### Task description
Locate all lines with the word "pixels". Copy them.
┏━━
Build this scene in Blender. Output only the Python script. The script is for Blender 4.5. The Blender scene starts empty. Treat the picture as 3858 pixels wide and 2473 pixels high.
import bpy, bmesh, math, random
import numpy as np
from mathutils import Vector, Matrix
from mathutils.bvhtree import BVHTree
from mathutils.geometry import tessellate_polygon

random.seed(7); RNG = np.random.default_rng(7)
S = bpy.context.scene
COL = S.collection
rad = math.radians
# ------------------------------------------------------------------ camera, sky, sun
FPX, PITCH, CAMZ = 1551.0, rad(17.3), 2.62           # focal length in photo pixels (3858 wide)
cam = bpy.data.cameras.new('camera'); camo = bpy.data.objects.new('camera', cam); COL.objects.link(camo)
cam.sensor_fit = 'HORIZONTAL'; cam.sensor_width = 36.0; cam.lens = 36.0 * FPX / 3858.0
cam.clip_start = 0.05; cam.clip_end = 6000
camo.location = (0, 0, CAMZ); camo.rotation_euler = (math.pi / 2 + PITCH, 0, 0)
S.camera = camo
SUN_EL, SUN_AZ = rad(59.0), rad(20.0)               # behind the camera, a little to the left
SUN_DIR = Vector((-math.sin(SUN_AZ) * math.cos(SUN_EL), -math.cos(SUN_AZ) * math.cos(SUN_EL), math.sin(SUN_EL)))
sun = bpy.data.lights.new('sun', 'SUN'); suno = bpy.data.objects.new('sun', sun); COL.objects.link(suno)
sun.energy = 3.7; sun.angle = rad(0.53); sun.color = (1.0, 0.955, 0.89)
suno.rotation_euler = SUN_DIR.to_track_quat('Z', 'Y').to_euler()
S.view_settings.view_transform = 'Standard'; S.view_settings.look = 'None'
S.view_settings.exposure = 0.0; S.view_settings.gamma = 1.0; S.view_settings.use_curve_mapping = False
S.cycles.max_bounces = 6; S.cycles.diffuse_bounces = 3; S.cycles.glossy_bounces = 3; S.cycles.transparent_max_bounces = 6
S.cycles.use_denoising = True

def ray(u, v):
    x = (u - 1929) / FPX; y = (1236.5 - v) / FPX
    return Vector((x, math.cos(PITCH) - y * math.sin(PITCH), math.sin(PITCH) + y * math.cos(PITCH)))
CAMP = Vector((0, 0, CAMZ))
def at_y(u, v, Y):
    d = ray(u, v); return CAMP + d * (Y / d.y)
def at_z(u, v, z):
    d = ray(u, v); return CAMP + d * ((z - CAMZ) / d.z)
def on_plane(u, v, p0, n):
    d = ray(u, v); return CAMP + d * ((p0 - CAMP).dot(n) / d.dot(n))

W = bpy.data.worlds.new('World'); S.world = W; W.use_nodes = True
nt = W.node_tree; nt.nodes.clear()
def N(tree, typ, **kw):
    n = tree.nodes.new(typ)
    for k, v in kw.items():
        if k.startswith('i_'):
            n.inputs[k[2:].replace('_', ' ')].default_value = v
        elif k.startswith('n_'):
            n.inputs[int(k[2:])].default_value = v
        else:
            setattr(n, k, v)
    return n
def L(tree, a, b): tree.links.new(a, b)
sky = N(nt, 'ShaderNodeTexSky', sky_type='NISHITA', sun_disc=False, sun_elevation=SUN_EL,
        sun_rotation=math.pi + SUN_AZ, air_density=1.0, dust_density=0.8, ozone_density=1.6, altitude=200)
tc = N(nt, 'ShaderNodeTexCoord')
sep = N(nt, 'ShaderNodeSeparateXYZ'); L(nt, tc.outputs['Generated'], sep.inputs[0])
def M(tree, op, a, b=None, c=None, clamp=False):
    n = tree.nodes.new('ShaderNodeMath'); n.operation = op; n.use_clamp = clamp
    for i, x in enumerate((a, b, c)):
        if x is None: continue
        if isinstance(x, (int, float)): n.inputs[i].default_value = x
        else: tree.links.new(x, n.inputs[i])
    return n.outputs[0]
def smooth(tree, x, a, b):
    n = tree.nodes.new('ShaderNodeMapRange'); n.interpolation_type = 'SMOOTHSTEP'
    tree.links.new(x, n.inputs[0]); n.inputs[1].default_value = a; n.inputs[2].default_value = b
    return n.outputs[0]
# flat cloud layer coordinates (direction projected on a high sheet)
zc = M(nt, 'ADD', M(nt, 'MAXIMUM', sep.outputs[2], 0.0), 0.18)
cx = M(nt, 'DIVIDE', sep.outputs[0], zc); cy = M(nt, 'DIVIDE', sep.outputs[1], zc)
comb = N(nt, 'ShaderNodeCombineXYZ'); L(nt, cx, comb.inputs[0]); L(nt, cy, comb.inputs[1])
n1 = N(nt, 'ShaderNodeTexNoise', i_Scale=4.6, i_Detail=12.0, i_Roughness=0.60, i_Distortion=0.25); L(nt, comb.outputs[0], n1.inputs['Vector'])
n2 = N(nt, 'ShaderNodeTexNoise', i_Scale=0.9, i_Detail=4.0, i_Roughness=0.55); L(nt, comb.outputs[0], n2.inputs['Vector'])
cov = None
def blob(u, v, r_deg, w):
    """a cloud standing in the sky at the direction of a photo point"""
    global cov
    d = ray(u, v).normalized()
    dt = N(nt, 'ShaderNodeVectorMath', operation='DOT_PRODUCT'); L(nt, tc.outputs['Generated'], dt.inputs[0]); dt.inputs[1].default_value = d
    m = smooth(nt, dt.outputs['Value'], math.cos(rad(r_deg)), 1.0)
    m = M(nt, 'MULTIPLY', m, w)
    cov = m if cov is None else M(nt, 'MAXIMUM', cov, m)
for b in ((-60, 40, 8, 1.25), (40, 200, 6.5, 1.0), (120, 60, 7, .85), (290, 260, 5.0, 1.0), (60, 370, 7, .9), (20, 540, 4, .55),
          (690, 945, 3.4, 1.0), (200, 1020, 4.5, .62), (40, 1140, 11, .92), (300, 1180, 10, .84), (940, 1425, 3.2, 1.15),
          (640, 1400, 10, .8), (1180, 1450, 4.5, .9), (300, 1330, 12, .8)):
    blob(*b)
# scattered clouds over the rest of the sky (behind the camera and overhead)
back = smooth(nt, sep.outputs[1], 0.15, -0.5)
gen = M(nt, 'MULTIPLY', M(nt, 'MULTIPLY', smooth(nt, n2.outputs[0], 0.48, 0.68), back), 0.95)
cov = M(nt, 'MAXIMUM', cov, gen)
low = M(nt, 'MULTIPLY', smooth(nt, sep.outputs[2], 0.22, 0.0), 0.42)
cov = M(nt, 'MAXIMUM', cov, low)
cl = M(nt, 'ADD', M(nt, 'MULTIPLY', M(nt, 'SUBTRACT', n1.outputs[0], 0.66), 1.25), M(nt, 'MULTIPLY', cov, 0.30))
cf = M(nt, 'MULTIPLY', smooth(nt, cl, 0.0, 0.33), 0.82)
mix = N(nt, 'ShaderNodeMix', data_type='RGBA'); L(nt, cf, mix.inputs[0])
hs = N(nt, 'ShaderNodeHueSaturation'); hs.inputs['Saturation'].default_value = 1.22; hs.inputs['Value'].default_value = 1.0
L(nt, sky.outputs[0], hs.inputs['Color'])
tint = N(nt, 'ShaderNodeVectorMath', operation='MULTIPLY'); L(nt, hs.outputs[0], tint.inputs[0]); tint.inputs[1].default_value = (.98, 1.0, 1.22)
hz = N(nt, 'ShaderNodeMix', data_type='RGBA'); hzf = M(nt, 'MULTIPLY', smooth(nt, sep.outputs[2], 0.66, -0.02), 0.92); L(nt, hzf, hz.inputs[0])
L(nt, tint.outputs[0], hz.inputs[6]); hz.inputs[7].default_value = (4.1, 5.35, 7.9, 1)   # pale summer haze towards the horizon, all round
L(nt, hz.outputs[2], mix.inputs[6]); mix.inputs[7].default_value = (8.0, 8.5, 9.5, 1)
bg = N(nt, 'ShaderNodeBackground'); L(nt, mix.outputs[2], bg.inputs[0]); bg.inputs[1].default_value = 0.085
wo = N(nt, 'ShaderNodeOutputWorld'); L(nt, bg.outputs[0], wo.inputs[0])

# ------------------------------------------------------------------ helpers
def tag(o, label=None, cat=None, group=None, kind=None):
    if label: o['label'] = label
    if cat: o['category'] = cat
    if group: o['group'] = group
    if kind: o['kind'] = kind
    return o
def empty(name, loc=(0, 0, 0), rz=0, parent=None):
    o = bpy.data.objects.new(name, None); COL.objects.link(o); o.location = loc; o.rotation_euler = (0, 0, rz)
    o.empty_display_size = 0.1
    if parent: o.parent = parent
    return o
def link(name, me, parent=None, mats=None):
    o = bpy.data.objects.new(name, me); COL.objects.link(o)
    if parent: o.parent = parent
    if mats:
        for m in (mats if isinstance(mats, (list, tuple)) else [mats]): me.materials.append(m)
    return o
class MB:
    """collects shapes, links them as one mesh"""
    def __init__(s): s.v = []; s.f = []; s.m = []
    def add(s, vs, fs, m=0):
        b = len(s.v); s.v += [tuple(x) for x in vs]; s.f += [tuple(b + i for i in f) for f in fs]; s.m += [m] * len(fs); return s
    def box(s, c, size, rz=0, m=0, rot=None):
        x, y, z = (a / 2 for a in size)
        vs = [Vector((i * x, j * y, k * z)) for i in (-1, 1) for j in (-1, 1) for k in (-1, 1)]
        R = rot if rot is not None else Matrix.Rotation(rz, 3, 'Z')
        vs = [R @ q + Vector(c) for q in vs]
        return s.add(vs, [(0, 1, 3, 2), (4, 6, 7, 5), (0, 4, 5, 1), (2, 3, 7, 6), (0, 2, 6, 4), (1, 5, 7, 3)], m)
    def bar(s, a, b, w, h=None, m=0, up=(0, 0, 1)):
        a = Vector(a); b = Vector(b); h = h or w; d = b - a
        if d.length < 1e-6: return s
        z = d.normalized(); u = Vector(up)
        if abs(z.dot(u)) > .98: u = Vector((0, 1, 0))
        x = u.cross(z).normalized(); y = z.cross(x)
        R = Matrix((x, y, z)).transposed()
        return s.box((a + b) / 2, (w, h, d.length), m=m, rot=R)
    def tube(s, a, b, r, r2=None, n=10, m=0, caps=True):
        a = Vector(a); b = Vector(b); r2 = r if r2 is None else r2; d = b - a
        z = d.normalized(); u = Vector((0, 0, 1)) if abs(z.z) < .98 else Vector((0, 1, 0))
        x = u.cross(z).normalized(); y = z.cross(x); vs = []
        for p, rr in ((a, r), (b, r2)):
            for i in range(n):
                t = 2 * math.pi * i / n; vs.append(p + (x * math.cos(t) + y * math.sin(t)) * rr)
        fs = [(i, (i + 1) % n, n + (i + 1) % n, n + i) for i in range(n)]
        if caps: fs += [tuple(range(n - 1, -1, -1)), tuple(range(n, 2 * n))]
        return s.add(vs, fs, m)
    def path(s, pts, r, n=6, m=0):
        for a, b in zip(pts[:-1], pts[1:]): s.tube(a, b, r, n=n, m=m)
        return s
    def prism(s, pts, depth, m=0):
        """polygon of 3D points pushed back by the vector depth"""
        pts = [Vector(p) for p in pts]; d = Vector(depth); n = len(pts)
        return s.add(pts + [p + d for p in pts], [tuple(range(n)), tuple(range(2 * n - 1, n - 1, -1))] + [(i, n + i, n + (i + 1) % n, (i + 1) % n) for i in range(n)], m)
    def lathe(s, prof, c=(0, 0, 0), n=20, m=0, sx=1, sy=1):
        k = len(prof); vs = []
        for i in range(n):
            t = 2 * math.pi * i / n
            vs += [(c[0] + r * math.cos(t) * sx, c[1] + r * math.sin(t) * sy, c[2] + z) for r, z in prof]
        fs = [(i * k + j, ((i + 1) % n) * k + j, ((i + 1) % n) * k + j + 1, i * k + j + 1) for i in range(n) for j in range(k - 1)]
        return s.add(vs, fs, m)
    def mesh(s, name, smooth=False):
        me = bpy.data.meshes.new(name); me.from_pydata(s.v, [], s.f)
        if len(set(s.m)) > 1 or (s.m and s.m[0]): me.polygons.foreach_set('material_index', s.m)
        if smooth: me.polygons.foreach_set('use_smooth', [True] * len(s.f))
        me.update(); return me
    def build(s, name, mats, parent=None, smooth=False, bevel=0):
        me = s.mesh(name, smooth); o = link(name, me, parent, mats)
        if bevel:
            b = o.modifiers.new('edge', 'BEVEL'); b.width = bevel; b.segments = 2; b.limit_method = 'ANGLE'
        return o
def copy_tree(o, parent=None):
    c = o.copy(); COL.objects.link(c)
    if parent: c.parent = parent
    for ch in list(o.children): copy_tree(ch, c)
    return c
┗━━
### Exercise result
Build this scene in Blender. Output only the Python script. The script is for Blender 4.5. The Blender scene starts empty. Treat the picture as 3858 pixels wide and 2473 pixels high.
FPX, PITCH, CAMZ = 1551.0, rad(17.3), 2.62           # focal length in photo pixels (3858 wide)